◆ Dataset extract ◆
******

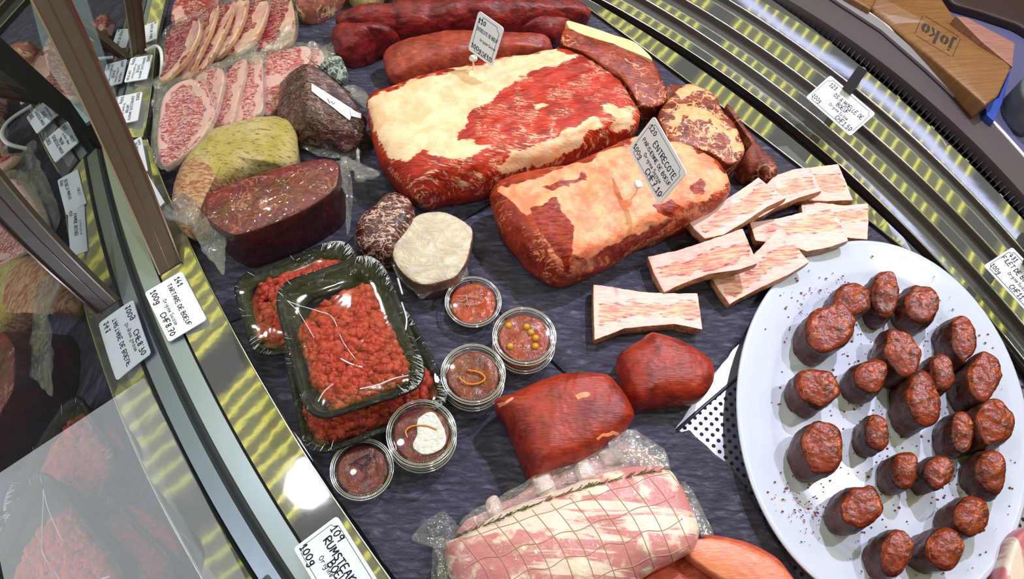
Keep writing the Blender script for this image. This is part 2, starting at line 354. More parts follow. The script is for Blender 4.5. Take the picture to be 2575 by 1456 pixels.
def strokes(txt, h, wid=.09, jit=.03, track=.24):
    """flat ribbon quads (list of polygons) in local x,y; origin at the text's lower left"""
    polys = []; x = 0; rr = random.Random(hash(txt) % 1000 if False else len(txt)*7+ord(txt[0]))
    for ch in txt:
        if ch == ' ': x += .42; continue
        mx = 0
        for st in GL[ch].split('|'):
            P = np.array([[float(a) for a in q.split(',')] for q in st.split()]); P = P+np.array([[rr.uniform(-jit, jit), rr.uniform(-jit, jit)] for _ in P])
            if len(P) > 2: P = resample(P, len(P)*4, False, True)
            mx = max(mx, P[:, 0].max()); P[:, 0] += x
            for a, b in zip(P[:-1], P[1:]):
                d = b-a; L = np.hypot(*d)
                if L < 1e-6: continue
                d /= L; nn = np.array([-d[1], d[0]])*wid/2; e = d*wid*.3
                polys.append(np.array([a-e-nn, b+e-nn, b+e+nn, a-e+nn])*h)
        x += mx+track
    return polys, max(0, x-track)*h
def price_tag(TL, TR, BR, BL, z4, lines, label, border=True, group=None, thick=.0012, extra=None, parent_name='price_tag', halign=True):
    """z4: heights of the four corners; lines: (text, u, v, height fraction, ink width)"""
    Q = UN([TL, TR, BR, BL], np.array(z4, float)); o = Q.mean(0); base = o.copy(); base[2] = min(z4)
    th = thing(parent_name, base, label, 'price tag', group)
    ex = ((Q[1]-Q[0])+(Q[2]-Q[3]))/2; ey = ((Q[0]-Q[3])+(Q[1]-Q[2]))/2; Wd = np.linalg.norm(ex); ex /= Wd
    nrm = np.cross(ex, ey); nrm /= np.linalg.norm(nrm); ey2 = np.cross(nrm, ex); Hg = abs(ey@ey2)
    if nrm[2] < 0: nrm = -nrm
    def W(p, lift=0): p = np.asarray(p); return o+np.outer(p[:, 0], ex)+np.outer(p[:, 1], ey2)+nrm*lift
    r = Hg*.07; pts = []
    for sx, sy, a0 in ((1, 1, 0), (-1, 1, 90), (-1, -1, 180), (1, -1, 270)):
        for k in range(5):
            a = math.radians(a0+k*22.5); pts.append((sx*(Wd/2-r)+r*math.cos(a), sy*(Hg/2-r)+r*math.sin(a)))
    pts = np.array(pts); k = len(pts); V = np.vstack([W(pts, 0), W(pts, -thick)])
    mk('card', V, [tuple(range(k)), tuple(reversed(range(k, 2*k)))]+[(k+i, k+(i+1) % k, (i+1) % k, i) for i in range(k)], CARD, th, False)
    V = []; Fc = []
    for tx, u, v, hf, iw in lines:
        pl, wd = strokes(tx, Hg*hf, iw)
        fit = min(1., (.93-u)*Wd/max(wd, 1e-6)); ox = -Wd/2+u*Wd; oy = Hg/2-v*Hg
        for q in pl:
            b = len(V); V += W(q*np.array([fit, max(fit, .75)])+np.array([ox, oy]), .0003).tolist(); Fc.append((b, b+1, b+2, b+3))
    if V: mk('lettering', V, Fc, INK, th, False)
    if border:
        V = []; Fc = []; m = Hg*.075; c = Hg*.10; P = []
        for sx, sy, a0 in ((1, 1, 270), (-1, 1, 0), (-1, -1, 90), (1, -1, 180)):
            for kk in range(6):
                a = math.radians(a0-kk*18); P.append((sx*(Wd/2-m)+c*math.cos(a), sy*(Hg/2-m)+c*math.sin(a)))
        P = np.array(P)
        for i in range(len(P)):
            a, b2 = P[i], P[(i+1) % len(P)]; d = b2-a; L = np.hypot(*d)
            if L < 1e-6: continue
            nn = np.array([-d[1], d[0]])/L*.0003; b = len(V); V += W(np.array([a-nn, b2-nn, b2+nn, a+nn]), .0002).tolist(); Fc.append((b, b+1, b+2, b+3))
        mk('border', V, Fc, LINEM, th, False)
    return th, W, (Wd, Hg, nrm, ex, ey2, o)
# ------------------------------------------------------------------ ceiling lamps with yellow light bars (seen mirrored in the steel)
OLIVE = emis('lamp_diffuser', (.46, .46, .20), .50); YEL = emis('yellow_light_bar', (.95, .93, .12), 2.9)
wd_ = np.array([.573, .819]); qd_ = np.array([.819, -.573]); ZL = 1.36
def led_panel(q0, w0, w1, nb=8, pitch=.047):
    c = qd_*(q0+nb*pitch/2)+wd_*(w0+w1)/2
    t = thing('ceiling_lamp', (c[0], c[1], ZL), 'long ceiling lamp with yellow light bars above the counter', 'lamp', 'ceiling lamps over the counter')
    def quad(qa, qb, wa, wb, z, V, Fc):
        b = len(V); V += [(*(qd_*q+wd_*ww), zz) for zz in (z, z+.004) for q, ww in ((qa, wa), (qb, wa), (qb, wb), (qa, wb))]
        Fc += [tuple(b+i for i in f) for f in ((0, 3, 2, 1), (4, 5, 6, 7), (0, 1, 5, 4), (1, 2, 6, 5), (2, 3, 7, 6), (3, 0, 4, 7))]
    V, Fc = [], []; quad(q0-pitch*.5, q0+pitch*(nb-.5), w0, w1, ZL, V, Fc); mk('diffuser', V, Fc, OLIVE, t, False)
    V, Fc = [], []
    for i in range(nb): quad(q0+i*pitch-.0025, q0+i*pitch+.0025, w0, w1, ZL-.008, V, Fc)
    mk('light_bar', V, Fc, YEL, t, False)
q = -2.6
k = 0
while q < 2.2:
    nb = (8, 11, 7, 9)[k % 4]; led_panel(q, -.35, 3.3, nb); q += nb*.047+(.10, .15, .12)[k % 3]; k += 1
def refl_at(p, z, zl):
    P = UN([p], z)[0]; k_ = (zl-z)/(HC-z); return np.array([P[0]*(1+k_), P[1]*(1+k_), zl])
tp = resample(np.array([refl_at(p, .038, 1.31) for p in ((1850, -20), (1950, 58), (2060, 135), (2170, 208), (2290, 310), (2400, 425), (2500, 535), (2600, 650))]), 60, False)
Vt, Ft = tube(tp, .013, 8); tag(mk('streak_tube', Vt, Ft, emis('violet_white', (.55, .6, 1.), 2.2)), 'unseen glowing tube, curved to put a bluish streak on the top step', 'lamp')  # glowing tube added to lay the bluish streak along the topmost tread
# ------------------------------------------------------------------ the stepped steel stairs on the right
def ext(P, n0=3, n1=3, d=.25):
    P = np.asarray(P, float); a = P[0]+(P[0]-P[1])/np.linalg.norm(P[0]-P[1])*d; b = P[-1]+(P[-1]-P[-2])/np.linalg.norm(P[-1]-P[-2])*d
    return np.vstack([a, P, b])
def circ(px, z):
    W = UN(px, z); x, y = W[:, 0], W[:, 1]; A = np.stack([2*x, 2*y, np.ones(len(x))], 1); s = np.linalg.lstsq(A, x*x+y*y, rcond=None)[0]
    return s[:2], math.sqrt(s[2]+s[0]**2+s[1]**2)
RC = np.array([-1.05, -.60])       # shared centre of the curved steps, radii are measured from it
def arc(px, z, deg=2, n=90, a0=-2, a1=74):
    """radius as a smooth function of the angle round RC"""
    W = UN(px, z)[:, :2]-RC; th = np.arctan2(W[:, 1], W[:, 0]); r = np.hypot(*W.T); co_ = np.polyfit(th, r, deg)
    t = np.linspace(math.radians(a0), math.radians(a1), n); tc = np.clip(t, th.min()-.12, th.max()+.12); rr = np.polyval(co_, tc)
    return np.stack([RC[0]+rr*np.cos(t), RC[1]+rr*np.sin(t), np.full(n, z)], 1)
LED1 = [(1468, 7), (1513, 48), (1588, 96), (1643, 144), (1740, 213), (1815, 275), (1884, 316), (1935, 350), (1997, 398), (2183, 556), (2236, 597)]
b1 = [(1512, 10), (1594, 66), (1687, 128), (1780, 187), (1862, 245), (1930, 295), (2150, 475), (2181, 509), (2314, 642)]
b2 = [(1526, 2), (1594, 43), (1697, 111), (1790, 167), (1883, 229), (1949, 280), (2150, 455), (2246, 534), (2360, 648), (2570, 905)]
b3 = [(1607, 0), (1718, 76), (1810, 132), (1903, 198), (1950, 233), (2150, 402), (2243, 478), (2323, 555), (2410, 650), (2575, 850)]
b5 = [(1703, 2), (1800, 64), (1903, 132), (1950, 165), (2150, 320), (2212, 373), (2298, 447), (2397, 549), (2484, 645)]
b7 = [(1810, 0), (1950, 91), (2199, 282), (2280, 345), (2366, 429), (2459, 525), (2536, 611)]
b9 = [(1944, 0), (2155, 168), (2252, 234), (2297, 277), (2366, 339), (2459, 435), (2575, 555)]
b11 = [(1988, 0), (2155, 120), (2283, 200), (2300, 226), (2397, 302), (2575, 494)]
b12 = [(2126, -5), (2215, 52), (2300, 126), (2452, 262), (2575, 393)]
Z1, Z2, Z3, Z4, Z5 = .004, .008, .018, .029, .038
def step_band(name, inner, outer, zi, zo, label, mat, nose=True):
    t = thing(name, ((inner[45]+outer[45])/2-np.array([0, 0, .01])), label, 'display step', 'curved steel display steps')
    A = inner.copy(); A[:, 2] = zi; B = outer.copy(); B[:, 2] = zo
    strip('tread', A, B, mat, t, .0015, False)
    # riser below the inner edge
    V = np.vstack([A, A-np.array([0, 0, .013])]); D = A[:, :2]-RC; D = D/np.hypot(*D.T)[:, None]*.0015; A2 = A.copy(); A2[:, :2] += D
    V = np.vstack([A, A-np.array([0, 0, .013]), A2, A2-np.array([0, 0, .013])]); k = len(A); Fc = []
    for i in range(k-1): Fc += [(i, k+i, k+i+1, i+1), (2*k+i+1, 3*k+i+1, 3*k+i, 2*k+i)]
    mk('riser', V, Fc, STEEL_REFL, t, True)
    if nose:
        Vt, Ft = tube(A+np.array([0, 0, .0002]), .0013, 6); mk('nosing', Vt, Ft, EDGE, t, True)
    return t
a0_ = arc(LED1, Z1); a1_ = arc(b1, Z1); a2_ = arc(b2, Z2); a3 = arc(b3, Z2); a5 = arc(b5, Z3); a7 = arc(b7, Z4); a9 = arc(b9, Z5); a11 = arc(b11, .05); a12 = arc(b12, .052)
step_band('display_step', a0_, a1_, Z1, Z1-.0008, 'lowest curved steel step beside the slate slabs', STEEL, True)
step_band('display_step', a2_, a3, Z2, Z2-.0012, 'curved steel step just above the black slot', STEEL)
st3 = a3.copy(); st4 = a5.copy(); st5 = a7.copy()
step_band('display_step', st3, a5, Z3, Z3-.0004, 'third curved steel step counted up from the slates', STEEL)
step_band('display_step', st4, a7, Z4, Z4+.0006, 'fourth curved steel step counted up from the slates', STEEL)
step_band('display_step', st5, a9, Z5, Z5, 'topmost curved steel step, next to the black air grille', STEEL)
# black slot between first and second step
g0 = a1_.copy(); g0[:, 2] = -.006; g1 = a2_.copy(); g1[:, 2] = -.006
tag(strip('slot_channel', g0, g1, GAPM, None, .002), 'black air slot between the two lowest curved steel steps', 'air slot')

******

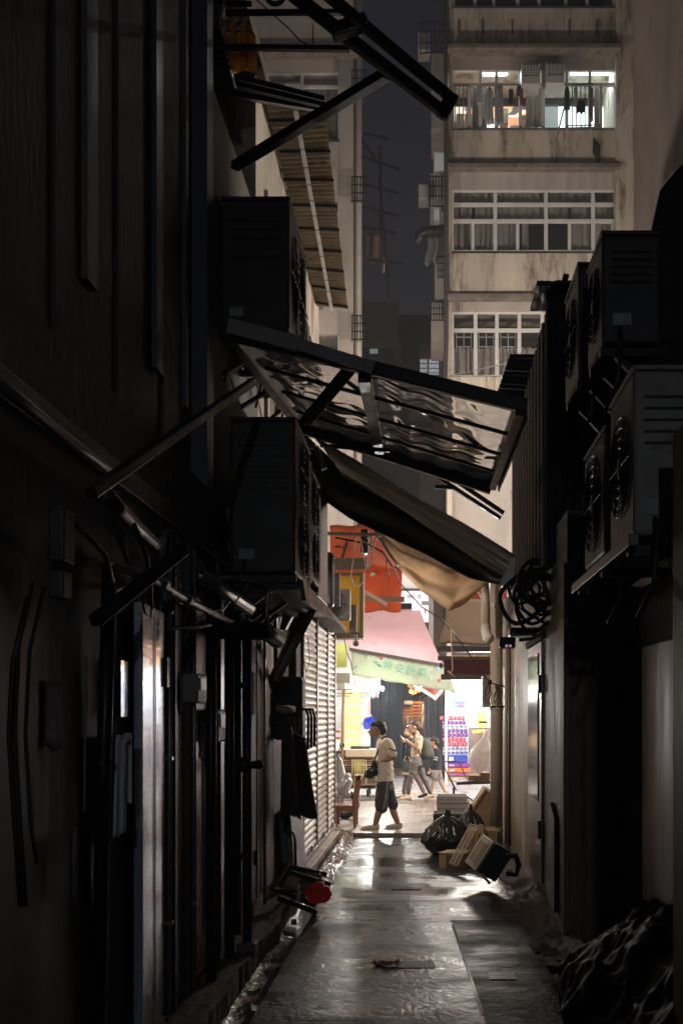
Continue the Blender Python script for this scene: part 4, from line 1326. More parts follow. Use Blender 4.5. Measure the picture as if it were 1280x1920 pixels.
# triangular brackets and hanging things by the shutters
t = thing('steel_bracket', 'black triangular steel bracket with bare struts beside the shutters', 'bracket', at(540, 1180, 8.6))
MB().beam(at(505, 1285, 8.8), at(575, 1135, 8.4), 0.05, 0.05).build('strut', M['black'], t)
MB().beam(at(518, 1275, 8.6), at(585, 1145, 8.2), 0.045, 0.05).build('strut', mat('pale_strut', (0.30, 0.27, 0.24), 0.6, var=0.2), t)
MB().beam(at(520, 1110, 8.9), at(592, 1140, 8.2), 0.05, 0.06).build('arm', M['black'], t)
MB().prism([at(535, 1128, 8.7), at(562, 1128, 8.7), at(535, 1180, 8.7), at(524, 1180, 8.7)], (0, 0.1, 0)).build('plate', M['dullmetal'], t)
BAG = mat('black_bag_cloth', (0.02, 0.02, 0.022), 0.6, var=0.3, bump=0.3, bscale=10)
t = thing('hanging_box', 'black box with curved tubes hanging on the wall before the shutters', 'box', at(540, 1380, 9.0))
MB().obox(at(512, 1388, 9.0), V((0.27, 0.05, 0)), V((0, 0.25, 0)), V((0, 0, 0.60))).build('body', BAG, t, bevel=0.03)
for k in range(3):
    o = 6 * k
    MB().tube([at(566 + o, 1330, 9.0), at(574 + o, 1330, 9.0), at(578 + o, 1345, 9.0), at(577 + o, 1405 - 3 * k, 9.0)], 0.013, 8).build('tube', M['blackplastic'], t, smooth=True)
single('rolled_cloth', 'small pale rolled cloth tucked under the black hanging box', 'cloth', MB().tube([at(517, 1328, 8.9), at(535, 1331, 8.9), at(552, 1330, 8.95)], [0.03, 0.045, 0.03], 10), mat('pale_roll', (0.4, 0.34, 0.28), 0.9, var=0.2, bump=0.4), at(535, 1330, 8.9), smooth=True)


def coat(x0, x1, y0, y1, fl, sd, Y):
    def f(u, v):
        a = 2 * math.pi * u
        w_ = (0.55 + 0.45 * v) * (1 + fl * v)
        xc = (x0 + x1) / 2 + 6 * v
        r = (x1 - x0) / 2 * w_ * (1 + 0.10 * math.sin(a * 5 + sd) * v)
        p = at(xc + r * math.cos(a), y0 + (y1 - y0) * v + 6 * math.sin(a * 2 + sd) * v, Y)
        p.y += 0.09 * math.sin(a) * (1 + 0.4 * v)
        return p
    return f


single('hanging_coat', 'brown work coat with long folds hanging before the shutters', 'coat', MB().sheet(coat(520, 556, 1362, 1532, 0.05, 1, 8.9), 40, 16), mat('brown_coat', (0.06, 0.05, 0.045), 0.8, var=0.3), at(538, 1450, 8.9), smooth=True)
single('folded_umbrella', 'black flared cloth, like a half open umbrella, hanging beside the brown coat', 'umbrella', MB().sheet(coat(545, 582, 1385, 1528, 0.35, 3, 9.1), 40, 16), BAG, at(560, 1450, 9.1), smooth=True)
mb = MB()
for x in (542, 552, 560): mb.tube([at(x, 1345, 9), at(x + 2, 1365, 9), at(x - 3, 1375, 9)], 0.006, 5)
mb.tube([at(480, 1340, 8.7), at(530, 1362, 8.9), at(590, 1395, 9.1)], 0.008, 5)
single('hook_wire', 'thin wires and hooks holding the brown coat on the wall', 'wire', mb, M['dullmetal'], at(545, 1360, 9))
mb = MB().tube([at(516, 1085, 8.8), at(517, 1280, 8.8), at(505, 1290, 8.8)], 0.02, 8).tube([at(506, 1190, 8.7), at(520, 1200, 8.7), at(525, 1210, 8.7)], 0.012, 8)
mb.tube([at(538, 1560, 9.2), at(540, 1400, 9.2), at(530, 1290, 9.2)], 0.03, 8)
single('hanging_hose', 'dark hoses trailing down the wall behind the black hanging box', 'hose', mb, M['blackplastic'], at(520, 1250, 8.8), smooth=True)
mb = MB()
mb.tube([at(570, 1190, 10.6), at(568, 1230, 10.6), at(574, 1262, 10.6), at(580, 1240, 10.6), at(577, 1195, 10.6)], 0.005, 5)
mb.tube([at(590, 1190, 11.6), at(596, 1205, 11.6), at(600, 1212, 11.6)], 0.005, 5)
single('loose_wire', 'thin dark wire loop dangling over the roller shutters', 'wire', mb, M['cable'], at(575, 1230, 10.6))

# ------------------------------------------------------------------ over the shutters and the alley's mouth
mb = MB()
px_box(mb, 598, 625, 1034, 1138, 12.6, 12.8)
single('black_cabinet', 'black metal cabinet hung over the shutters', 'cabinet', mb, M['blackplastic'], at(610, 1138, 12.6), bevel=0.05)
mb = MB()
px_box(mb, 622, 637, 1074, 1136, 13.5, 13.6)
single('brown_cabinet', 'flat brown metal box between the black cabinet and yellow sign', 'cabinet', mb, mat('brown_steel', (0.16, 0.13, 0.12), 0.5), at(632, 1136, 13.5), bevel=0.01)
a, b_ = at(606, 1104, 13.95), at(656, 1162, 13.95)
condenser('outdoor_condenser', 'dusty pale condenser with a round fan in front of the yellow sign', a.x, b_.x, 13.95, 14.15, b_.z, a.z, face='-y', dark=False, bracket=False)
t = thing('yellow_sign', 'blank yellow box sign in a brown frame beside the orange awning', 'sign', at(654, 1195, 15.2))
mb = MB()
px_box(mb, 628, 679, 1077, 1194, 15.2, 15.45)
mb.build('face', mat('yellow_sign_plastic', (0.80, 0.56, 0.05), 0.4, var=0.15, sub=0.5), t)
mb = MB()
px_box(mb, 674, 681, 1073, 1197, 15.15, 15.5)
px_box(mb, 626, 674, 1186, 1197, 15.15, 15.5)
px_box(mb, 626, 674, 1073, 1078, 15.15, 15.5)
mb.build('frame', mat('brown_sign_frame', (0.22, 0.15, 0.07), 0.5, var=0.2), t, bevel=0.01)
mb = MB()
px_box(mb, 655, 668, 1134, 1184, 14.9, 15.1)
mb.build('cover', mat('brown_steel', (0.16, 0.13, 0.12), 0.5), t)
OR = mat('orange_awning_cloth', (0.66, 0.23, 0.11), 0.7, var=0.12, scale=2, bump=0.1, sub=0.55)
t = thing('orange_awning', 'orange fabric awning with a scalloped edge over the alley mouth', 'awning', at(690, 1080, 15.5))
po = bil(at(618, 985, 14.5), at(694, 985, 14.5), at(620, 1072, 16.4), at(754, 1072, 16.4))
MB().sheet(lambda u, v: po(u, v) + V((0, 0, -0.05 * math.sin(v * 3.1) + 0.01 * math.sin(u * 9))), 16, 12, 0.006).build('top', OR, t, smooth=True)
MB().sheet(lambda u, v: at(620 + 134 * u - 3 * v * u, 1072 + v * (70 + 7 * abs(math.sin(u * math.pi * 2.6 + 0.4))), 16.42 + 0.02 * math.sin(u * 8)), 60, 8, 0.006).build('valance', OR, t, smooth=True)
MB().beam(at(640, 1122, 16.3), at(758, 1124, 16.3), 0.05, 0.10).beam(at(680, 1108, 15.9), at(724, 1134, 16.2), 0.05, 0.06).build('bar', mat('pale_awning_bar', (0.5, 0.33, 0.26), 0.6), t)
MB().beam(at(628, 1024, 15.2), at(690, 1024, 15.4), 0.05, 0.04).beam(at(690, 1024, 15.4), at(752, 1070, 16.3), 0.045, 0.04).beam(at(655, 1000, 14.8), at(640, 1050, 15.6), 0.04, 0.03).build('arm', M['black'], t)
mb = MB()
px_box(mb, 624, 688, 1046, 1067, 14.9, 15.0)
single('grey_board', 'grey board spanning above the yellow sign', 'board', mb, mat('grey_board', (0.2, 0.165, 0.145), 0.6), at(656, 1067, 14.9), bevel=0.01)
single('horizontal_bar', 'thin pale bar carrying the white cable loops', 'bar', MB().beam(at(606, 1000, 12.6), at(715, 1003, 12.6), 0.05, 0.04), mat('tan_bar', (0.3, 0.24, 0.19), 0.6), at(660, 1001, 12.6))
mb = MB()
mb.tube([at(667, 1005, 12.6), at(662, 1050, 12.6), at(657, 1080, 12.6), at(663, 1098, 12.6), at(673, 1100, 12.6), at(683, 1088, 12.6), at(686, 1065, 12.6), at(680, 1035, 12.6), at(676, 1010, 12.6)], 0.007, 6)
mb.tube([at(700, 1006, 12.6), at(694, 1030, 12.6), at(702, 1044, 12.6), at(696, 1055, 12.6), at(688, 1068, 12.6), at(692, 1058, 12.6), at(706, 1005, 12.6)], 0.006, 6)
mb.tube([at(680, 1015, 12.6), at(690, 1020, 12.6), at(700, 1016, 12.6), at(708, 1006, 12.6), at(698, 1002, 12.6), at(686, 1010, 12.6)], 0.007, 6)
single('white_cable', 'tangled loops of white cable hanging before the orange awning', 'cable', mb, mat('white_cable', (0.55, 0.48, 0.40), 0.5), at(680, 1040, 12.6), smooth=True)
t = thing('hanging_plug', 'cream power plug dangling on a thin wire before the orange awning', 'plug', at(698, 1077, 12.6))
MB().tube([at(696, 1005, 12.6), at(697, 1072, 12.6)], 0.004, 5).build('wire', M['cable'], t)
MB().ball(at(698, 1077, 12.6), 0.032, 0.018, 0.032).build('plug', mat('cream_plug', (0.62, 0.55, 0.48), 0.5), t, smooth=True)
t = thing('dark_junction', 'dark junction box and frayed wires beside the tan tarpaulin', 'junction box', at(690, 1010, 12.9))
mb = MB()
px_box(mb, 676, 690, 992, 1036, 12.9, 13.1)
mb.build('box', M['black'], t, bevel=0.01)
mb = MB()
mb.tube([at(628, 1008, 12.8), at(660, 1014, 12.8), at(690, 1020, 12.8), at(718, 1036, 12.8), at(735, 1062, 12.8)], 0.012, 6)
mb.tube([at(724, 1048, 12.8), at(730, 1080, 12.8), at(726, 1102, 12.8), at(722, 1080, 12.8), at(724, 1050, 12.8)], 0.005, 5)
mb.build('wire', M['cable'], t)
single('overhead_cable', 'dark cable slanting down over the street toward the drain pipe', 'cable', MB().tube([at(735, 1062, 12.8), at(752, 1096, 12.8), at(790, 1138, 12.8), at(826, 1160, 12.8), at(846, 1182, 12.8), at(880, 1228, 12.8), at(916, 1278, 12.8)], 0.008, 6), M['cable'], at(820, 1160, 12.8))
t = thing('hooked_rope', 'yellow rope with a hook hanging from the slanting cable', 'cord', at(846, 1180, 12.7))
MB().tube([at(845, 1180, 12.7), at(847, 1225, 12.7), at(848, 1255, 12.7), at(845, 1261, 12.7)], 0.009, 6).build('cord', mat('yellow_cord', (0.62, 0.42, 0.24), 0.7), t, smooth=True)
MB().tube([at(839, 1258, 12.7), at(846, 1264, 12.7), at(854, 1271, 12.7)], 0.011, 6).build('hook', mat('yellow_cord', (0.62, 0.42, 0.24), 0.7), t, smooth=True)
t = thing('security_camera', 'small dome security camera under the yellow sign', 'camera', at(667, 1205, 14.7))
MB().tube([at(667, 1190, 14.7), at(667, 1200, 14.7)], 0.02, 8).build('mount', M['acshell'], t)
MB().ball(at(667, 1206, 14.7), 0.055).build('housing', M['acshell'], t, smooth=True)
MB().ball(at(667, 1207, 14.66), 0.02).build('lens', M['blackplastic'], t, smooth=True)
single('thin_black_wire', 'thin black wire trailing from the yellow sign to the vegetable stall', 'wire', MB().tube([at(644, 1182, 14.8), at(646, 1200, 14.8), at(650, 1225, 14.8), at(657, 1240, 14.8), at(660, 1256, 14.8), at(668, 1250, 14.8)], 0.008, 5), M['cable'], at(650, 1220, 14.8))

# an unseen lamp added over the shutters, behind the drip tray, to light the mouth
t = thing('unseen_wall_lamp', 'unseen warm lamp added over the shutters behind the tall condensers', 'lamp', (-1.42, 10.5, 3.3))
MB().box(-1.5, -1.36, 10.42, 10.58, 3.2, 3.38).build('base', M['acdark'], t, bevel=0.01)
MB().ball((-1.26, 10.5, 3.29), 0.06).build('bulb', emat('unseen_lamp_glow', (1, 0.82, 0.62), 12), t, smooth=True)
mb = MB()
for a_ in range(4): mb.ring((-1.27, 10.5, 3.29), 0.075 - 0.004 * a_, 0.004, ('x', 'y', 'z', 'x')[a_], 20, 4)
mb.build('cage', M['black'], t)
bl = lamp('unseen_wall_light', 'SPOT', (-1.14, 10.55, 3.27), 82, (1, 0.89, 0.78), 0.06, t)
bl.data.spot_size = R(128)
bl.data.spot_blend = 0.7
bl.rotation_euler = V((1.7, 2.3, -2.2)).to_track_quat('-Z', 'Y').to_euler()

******

◆ Exercise objective ◆
Show, from the listing above, each line that contains the word "pixels".

◆ Reply to the task ◆
Keep writing the Blender script for this image. This is part 2, starting at line 354. More parts follow. The script is for Blender 4.5. Take the picture to be 2575 by 1456 pixels.
Continue the Blender Python script for this scene: part 4, from line 1326. More parts follow. Use Blender 4.5. Measure the picture as if it were 1280x1920 pixels.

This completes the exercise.